SCHRIFTELIJKE VRAAG P-1300/01 van Luisa Morgantini (GUE/NGL) aan de Commissie. Onregelmatigheden in de uitvoering van de handelsovereenkomst EG-Israël.
SCHRIFTELIJKE VRAAG P-1300/01 van Luisa Morgantini (GUE/NGL) aan de Commissie. Onregelmatigheden in de uitvoering van de handelsovereenkomst EG-Israël.
SCHRIFTELIJKE VRAAG P-1300/01
van Luisa Morgantini (GUE/NGL) aan de Commissie
(19 april 2001)
Betreft: Onregelmatigheden in de uitvoering van de handelsovereenkomst EG-Israël
In september 1998 hebben Israëlische functionarissen ten aanzien van de Europese Commissie bevestigd dat het officiële beleid inhoudt dat de Israëlische douane producten die volledig of grotendeels vervaardigd zijn in de Israëlische nederzettingen, stelselmatig waarmerkt als producten van oorsprong uit de staat Israël. In 1999 brachten de douanediensten van de lidstaten verscheidene gevallen aan het licht van frauduleuze invoer van producten uit de nederzettingen onder het preferentiële stelsel, en zij meldden deze zaken aan de Commissie. In januari 2000 deelde de Commissie mede dat de interpretatie die Israël gaf aan de territoriale werkingssfeer van de overeenkomst niet overeenkwam met die welke de Europese Unie daaraan gaf, en dat inspanningen werden geleverd om een realistische oplossing te vinden die het standpunt van beide partijen respecteerde. In maart 2000 verzekerde de Commissie dat de procedure voor de controle op de oorsprong van producten het mogelijk maakte te oordelen of op een product al dan niet een preferentiële regeling kon worden toegepast, zelfs wanneer het betrokken derde land niet wilde meewerken om de oorsprong te bepalen. Volgens verklaringen van de bevoegde Israëlische functionaris in de Israëlische pers hebben de douanediensten van de lidstaten naar verluidt in mei en juni de eerste van ettelijke duizenden dergelijke verificatieprocedures uitgevoerd, en bereidden de Israëlische douanediensten zich voor om te antwoorden op vragen van de lidstaten over de oorsprong van producten uit de Joodse nederzettingen door hun certificaat van oorsprong te bevestigen.
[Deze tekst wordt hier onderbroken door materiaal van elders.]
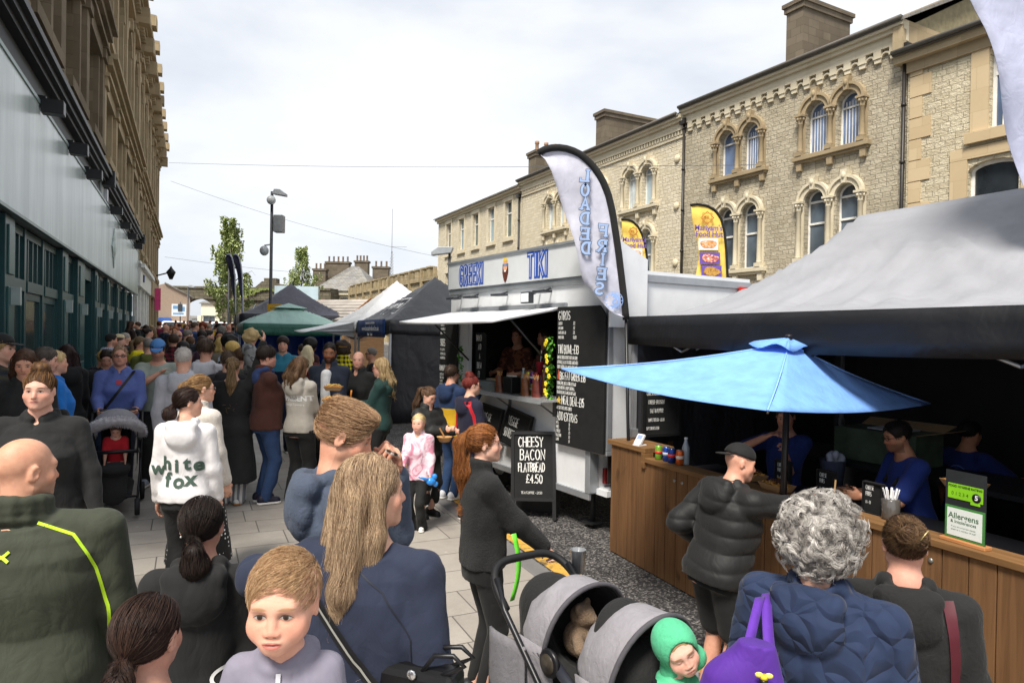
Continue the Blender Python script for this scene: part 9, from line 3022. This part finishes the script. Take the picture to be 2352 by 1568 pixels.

Heeft de uitvoering die Israël geeft aan de afspraken inzake regels van oorsprong volgens een interpretatie van de territoriale clausule die het internationaal publiek recht schendt, het vermogen van de douanediensten van de lidstaten om douanefraude op te sporen en te voorkomen, belemmerd of beperkt? Kan de Commissie als hoedster van de Verdragen zeggen wat de omvang is van de douanefraude die tegen de Gemeenschap is gepleegd in de laatste jaren en decennia, ten gevolge van het feit dat de lidstaten geen halt hebben toegeroepen aan de preferentiële invoer van producten uit de nederzettingen die ten onrechte van de Israëlische douane een certificaat van oorsprong van de staat Israël hadden gekregen? Is de Commissie voornemens de verliezen voor de communautaire schatkist te verhalen op de lidstaten die deze fraude niet hebben opgespoord en verhinderd?
Antwoord van de heer Patten namens de Commissie
(21 mei 2001)
Het zal het geachte parlementslid bekend zijn dat in de associatieovereenkomst tussen de Europese Unie en Israël is voorzien in een procedure voor de verificatie van het bewijs van oorsprong, waarbij de douaneautoriteiten van het land van invoer het certificaat van oorsprong terugzenden naar de
douaneautoriteiten van het land van uitvoer indien zij gerede twijfel hebben over de authenticiteit van deze documenten, de status van oorsprong van de betrokken producten of de nakoming van de andere vereisten van Protocol 4 van de overeenkomst. De verificatie hiervan wordt uitgevoerd door de douaneautoriteiten van het land van uitvoer. Deze procedure vindt thans plaats.
Door de douanediensten van de lidstaten zijn naar de Israëlische douaneautoriteiten ongeveer 2000 certificaten van oorsprong teruggezonden. In de associatieovereenkomst EU-Israël is bepaald dat de douaneautoriteiten van Israël tot ten hoogste tien maanden tijd hebben om de douanediensten van de lidstaten te antwoorden. Indien de Israëlische douaneautoriteiten niet antwoorden of indien het antwoord niet voldoende informatie bevat om de authenticiteit van het betrokken document of de werkelijke oorsprong van de producten vast te stellen, dienen de verzoekende douanediensten de aanspraken op de preferenties te weigeren.